10. Secured Party's Remedies. Debtor agrees that when an Event of Default has
------------------------
occurred and is continuing, Secured Party shall have the rights, options,
duties and remedies of a Secured Party and Debtor shall have the rights and
duties of a Debtor under the Uniform Commerical Code in effect in each
jurisdiction where the Collateral or any part thereof is located and,
without limiting the foregoing, Secured Party may exercise one or more or
all, and in any order, of the remedies hereinafter set forth:
<PAGE>
(a) By notice in wiring to Debtor, declare the entire unpaid principal
balance due under any, each and all Schedule(s) to be immediately due
and payable; and thereupon all such unpaid balance(s), together with
all accrued and unpaid interest thereon, shall be immediately due and
payable;
(b) Personally, or by agents or attorneys, take immediate possession of
the Collateral or any portion thereof and for the purpose pursue the
same wherever it may be found and enter any of the premises of Debtor
with or without notice, demand, process of law or legal procedure, and
search for, take possession of, remove, keep and store the same, or
use, operate, or lease the same until sold and otherwise exercise any
and all of the rights and poers of Debtor in respect thereof;
(c) Either with or without taking possession and without instituting any
legal proceedings whatsoever (having first given notice of such sale
by mail to debtor once at least 10 calendar days prior to the date of
such sale, and any other notice of such sale which may be required by
law, if said notice is sufficient, sell and dispose of the collateral
or any part thereof at public auction(s) to the highest bidder, or at
a private sale(s) in one lot as an entirely or in several lots, and
either for cash or for credit and on such terms as Secured Party may
determine, and at any place (whether or not it is the location of the
Collateral or any part thereof, designated in the notice above
referred to.

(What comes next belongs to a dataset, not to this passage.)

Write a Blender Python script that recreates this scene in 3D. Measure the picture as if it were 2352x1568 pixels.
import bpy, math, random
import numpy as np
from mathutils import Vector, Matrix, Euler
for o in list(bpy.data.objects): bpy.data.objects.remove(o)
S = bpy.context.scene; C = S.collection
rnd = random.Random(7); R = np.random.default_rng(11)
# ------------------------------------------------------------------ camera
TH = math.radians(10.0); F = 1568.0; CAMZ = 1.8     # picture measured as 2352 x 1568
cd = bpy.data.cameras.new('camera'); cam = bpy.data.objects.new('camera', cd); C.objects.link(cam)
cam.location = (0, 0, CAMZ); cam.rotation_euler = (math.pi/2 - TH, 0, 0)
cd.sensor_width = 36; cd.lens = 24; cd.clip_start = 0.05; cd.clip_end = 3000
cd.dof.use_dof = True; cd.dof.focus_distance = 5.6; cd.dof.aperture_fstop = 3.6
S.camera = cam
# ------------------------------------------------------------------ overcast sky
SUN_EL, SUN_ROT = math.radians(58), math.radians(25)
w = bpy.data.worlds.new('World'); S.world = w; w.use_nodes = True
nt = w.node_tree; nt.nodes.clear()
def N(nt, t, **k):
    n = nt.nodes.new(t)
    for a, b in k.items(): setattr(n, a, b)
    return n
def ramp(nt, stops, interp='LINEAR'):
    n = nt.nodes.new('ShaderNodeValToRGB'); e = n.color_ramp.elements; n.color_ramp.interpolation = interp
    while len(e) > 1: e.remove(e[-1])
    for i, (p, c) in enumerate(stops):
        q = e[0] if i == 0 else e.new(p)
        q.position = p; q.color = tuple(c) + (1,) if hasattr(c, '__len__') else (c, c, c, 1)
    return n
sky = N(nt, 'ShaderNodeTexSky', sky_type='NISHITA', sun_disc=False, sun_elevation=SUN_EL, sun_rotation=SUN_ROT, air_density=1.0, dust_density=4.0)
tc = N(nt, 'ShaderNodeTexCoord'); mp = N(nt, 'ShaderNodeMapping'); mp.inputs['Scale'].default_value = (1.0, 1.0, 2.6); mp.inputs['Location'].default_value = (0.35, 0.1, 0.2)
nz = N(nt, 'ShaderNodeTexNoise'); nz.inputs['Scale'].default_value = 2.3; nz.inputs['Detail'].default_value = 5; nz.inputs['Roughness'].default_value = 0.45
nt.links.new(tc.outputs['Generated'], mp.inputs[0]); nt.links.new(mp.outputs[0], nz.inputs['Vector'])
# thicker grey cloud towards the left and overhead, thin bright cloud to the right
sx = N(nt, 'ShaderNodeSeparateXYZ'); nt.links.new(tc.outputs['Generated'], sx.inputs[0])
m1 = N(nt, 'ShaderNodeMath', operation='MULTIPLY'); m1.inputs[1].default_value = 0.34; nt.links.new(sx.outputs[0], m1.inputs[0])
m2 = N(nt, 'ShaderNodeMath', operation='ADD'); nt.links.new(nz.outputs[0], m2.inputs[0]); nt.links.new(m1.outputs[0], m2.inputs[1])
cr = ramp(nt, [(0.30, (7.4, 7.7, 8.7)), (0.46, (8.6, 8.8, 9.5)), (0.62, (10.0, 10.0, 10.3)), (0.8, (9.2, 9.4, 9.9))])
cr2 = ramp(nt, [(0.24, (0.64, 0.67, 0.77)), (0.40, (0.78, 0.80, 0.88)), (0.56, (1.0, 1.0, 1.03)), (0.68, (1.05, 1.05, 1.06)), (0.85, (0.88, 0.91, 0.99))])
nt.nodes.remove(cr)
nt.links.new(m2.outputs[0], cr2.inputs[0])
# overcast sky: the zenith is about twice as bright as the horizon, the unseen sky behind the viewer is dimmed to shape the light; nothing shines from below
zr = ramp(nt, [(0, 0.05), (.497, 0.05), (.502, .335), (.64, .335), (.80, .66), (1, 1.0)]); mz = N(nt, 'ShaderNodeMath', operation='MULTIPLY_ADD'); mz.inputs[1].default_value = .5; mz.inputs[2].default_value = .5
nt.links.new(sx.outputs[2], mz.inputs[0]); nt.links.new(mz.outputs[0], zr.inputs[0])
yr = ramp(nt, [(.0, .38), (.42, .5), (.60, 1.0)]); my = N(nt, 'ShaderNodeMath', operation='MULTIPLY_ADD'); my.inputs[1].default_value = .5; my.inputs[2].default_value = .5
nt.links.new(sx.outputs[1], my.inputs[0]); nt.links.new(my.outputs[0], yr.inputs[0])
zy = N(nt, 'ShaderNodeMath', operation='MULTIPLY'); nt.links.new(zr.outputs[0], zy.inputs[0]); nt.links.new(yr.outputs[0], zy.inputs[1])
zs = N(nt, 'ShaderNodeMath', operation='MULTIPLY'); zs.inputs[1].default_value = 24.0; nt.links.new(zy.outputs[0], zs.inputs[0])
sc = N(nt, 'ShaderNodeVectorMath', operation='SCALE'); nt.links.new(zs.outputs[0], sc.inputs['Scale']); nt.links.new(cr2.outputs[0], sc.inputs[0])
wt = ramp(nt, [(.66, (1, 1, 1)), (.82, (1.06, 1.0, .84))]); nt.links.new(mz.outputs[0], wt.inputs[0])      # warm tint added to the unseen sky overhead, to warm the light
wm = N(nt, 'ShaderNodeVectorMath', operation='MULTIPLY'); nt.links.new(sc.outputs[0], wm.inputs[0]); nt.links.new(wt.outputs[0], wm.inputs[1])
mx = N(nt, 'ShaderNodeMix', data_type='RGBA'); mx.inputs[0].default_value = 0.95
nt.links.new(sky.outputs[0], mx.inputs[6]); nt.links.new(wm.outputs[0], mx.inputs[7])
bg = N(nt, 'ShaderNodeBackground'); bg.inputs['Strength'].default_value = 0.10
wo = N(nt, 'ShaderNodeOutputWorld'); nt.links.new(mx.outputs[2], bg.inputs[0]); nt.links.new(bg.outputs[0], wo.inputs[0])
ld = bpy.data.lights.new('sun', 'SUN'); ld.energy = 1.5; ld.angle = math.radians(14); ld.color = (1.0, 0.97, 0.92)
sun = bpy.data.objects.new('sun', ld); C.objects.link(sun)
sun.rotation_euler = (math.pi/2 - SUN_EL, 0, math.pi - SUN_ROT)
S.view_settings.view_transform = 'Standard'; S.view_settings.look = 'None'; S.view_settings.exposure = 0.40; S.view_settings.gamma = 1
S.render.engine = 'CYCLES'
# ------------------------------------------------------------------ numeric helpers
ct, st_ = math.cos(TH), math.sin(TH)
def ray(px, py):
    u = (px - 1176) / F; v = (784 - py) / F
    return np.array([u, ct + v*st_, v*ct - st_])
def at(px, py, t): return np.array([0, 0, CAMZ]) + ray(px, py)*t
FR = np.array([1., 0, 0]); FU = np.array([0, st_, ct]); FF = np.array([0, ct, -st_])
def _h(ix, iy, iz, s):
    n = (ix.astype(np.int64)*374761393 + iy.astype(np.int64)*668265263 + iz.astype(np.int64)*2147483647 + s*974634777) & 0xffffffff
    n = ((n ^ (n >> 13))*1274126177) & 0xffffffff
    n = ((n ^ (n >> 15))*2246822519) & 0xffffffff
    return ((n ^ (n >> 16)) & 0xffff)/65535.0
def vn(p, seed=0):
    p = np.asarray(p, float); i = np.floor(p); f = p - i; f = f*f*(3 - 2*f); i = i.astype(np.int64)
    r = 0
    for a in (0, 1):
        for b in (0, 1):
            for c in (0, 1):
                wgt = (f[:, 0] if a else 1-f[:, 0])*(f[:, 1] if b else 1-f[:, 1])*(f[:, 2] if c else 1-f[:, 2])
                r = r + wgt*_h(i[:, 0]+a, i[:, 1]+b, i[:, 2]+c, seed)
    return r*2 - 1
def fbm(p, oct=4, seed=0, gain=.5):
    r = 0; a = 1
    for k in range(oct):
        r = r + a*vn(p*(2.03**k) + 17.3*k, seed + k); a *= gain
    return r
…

Any such sale or sales may be adjourned from time to time
by announcement of the time and place appointed for such sale or
sales, or fur such adjourned sales or sales without further notice,
and Secured Party may bid and become the purchaser at any such sale;
(d) Secured Party may proceed to protect and enforce this Agreement and
any Schedule(s) by suit or suits or proceedings in equity, at law or
in bankruptcy, and whether for the specific performance of any
covenant or agreement herein contained, or execution or aid of any
power herein granted, or for foreclosure hereunder, or for the
appointment of a receiver or receivers for the Collateral, or any
party thereof, or for the enforcement of any proper, legal or
equitable remedy available under appliable law.
(e) Secured Party may require Debtor to assemble the Collateral and return
it to Secured Party at a place to be designated by Secured Party which
is reasonably convenient to both parties.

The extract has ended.